→ Objective
Where a line contains the word "scene", copy that line.

→ Data block
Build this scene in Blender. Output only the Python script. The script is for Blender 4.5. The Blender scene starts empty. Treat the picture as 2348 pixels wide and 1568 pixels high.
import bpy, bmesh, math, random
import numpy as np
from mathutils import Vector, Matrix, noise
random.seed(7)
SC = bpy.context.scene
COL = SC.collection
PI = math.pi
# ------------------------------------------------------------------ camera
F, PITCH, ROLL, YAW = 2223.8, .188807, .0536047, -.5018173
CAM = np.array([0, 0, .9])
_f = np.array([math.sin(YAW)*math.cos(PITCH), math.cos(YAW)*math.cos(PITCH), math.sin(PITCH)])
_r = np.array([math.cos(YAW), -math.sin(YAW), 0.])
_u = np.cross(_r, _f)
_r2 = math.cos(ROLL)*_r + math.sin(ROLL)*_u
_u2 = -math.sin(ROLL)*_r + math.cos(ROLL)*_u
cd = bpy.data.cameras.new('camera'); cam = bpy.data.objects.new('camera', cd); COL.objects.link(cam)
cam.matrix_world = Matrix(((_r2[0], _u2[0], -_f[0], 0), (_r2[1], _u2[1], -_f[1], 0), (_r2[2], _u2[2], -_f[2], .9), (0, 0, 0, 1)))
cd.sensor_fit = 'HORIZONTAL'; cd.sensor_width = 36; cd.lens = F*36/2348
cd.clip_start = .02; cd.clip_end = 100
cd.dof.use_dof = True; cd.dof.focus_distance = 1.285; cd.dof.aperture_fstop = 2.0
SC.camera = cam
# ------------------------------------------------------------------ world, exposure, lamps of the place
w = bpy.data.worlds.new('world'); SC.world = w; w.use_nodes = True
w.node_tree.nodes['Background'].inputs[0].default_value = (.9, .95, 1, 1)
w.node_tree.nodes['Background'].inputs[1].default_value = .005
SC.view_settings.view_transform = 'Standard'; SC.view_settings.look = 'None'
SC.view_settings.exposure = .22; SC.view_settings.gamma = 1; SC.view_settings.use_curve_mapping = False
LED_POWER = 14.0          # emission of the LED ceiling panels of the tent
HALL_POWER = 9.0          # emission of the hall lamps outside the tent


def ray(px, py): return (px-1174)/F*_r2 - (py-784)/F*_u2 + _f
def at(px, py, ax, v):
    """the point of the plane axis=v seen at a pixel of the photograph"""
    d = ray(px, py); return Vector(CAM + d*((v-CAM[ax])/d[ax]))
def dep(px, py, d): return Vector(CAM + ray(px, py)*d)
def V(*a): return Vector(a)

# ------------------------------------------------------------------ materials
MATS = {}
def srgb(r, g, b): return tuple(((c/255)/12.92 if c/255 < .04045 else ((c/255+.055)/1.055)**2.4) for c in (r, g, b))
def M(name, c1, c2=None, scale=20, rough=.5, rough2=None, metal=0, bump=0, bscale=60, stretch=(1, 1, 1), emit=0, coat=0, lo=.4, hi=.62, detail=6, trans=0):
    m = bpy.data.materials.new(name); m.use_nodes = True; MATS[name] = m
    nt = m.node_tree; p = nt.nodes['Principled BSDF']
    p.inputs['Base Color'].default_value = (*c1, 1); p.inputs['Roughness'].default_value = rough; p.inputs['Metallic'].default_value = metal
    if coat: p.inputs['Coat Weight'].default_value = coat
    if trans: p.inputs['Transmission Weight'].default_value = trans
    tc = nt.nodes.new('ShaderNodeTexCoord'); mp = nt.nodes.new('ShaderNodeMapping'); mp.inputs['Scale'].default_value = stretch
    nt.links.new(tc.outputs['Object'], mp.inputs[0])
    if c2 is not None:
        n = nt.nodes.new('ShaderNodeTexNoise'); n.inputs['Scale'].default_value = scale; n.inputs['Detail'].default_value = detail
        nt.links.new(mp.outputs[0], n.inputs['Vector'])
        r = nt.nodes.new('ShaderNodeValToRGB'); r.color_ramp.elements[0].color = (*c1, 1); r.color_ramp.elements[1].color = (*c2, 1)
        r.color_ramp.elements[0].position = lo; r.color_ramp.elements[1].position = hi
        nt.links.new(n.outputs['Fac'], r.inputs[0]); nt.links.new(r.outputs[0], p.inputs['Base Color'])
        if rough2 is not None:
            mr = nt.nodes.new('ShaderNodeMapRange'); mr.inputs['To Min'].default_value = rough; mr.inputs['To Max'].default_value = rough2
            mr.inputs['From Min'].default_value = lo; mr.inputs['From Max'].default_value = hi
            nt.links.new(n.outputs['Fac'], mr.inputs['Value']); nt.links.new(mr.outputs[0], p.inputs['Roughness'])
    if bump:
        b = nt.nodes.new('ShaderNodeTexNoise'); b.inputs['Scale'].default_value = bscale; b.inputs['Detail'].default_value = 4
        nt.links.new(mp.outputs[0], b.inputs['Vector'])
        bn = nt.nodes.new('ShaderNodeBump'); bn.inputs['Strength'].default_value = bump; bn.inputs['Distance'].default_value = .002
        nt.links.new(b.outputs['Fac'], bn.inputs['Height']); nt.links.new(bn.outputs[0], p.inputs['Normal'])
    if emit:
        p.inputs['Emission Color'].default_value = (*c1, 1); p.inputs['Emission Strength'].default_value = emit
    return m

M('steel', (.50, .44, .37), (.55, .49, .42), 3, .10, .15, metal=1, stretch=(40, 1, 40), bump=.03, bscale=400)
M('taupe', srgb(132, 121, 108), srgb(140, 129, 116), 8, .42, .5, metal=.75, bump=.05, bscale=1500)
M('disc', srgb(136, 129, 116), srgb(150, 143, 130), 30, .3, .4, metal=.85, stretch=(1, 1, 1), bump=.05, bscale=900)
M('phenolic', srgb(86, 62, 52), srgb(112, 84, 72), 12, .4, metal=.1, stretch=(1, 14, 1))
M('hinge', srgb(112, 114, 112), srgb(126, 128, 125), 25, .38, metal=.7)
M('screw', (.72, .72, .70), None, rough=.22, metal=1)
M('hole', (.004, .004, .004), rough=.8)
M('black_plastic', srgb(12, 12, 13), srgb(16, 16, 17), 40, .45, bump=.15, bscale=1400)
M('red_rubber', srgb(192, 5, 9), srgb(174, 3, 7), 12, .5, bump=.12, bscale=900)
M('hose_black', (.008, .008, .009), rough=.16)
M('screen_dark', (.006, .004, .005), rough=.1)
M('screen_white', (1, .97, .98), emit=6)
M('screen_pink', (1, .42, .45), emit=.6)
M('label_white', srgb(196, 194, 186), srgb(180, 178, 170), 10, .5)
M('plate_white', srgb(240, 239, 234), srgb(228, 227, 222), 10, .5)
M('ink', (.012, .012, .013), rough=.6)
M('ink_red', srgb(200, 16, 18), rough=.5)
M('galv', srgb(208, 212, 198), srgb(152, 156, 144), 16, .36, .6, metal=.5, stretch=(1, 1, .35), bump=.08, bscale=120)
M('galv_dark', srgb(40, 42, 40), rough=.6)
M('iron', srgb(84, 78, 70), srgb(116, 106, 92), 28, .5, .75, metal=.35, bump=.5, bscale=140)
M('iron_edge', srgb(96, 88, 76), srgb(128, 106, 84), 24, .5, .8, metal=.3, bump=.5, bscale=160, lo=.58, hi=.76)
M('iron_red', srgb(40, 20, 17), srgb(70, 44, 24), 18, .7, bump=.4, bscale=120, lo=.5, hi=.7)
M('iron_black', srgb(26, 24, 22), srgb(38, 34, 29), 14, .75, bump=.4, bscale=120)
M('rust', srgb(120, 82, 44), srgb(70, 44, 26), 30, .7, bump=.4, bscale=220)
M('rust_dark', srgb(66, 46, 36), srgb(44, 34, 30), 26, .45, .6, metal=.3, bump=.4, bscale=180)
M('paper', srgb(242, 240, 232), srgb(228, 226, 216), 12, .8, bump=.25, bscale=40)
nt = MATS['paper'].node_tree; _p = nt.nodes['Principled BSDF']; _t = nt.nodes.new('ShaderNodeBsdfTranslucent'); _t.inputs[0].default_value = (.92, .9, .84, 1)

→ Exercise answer
Build this scene in Blender. Output only the Python script. The script is for Blender 4.5. The Blender scene starts empty. Treat the picture as 2348 pixels wide and 1568 pixels high.
SC = bpy.context.scene